18.10 Severability. If any one or more of the provisions (or any part thereof) of this Plan shall be held invalid, illegal or unenforceable in any respect, such provision shall be modified so as to make it valid, legal and enforceable, and the validity, legality and enforceability of the remaining provisions (or any part thereof) of the Plan shall not in any way be affected or impaired thereby.
18.11 No Constraint on Corporate Action. Nothing in this Plan shall be construed to: (a) limit, impair, or otherwise affect the Company’s or another Participating Company’s right or power to make adjustments, reclassifications, reorganizations, or changes of its capital or business structure, or to merge or consolidate, or dissolve, liquidate, sell, or transfer all or any part of its business or assets; or (b) limit the right or power of the Company or another Participating Company to take any action which such entity deems to be necessary or appropriate.
18.12 Unfunded Obligation. Participants shall have the status of general unsecured creditors of the Company. Any amounts payable to Participants pursuant to the Plan shall be considered unfunded and unsecured obligations for all purposes, including, without limitation, Title I of the Employee Retirement Income Security Act of 1974. No Participating Company shall be required to segregate any monies from its general funds, or to create any trusts, or establish any special accounts with respect to such obligations. The Company shall retain at all times beneficial ownership of any investments, including trust investments, which the Company may make to fulfill its payment obligations hereunder. Any investments or the creation or maintenance of any trust or any Participant account shall not create or constitute a trust or fiduciary relationship between the Committee or any Participating Company and a Participant, or otherwise create any vested or beneficial interest in any Participant or the Participant’s creditors in any assets of any Participating Company. The Participants shall have no claim against any Participating Company for any changes in the value of any assets which may be invested or reinvested by the Company with respect to the Plan.

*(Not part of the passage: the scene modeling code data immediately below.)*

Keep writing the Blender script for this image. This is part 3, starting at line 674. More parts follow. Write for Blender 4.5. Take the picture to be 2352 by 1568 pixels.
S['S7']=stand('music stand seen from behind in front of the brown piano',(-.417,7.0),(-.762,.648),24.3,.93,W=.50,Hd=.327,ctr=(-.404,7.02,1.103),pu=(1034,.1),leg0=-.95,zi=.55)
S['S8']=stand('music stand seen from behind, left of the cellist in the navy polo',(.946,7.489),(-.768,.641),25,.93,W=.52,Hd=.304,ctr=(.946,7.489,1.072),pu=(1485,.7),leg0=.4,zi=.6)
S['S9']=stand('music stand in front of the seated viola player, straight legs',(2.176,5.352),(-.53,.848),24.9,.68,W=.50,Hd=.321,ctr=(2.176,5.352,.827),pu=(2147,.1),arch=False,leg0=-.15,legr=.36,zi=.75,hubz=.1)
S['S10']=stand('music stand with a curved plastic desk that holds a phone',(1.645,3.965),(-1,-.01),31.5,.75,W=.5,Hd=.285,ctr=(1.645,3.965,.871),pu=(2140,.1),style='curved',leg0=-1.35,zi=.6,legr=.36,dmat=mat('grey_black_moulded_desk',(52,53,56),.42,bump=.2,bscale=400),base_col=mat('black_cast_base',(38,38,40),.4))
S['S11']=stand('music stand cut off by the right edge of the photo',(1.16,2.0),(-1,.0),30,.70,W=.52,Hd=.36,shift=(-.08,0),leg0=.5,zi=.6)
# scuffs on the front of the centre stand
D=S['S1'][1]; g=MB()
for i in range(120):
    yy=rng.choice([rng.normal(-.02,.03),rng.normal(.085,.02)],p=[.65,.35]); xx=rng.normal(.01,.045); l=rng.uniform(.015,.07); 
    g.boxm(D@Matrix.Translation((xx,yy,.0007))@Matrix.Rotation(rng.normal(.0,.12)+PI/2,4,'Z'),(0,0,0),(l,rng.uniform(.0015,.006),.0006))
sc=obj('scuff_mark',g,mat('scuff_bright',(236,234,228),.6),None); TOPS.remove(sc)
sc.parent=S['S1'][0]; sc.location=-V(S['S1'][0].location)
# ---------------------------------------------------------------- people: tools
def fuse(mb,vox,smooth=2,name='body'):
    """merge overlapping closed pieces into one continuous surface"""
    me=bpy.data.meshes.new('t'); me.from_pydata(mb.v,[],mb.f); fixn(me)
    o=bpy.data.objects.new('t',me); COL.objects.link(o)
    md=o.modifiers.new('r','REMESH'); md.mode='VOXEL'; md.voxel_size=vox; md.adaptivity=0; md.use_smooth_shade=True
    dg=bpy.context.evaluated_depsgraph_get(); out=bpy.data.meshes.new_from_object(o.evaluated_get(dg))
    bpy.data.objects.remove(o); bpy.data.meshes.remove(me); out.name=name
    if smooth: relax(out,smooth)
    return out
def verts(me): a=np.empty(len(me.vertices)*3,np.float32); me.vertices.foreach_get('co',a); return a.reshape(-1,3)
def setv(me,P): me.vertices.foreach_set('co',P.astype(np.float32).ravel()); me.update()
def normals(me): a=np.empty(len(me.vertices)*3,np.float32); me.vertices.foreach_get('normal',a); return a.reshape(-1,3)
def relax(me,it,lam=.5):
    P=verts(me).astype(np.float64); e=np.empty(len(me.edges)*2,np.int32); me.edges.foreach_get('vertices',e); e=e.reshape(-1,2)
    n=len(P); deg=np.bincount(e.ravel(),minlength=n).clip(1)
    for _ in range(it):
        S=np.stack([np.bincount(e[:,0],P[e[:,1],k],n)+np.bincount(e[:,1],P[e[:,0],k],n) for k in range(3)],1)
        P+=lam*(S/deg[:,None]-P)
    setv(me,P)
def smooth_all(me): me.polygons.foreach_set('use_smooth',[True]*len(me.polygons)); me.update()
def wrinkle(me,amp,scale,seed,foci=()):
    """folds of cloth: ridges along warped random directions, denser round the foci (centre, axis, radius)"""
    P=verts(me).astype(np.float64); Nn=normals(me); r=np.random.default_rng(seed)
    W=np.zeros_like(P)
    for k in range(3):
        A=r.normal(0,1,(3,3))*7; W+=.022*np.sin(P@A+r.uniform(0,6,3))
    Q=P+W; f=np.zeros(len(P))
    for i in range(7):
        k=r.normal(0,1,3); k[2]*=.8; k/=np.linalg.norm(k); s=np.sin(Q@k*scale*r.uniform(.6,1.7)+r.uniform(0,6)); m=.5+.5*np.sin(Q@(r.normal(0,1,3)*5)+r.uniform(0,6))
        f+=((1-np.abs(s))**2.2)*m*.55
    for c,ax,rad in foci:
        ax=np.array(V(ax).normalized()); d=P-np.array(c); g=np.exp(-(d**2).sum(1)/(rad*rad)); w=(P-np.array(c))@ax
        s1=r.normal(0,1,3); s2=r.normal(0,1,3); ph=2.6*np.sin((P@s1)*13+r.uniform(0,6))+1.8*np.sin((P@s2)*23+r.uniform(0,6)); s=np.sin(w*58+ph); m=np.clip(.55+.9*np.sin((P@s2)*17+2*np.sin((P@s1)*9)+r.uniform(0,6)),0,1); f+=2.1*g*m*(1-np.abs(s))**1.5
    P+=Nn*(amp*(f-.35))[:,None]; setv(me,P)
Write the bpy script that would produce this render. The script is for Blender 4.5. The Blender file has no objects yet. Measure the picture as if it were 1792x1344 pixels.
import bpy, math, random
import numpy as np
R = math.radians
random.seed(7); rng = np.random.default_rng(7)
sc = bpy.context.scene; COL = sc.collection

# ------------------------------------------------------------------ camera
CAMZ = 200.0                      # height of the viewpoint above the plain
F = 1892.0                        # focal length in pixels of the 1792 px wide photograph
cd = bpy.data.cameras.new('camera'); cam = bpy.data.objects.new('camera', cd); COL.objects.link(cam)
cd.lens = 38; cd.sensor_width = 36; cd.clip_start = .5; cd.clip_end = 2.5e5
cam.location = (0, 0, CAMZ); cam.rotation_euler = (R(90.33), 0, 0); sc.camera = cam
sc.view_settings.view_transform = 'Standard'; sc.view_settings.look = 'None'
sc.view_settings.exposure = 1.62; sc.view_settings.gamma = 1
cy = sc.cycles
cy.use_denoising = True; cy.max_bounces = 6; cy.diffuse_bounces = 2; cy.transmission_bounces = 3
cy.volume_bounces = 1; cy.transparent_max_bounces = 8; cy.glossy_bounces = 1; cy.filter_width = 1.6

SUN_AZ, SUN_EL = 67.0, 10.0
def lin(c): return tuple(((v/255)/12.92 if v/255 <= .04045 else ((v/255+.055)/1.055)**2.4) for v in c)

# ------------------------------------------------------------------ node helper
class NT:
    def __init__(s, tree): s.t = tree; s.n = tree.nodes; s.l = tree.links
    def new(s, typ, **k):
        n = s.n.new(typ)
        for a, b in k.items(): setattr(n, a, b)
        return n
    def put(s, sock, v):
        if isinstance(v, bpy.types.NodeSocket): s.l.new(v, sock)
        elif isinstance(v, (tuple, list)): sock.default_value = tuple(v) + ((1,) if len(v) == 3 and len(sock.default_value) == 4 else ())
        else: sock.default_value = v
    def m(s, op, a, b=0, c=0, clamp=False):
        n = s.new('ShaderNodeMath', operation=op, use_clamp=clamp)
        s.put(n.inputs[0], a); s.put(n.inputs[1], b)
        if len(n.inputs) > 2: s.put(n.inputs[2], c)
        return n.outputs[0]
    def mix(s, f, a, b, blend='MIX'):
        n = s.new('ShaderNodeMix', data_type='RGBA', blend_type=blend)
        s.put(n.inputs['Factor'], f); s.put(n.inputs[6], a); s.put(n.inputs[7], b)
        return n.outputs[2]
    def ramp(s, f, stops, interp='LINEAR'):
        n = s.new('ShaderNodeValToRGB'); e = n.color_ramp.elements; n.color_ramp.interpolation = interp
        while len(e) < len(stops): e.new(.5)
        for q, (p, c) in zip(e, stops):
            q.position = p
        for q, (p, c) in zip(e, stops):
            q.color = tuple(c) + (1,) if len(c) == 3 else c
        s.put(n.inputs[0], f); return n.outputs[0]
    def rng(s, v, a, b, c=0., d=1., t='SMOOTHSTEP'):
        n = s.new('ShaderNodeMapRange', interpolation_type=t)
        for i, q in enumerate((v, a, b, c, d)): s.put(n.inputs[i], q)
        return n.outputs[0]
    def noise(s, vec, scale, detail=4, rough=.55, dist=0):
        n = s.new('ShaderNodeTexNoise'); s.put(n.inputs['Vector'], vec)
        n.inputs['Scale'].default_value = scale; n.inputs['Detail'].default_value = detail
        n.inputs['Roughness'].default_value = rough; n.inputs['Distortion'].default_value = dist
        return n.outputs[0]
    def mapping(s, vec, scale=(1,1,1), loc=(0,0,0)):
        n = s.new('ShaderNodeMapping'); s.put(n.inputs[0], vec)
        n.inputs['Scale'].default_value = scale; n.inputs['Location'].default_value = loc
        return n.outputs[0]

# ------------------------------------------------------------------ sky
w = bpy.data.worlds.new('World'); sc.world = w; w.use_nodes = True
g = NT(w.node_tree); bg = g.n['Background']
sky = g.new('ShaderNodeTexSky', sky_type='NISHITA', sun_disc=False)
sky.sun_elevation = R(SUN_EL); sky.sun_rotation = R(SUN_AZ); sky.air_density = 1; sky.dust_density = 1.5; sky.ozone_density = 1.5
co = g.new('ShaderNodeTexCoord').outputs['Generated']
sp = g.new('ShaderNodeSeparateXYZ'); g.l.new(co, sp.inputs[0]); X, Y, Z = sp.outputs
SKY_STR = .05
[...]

18.13 No Representations or Covenants with respect to Tax Qualification. Although the Company may endeavor to (a) qualify an Award for favorable tax treatment under the laws of the United States or jurisdictions outside of the United States (e.g., incentive stock options under Section 422 of the Code or French-qualified stock options) or (b) avoid adverse tax treatment (e.g., under Section 409A of the Code), the Company makes no representation to that effect and expressly disavows any covenant to maintain favorable or avoid unfavorable tax treatment, anything to the contrary in this Plan, including Section 15 hereof, notwithstanding. The Company shall be unconstrained in its corporate activities without regard to the potential negative tax impact on holders of Awards under the Plan.
18.14 Choice of Law. Except to the extent governed by applicable federal law, the validity, interpretation, construction and performance of the Plan and each Award Agreement shall be governed by the laws of the State of California, without regard to its conflict of law rules.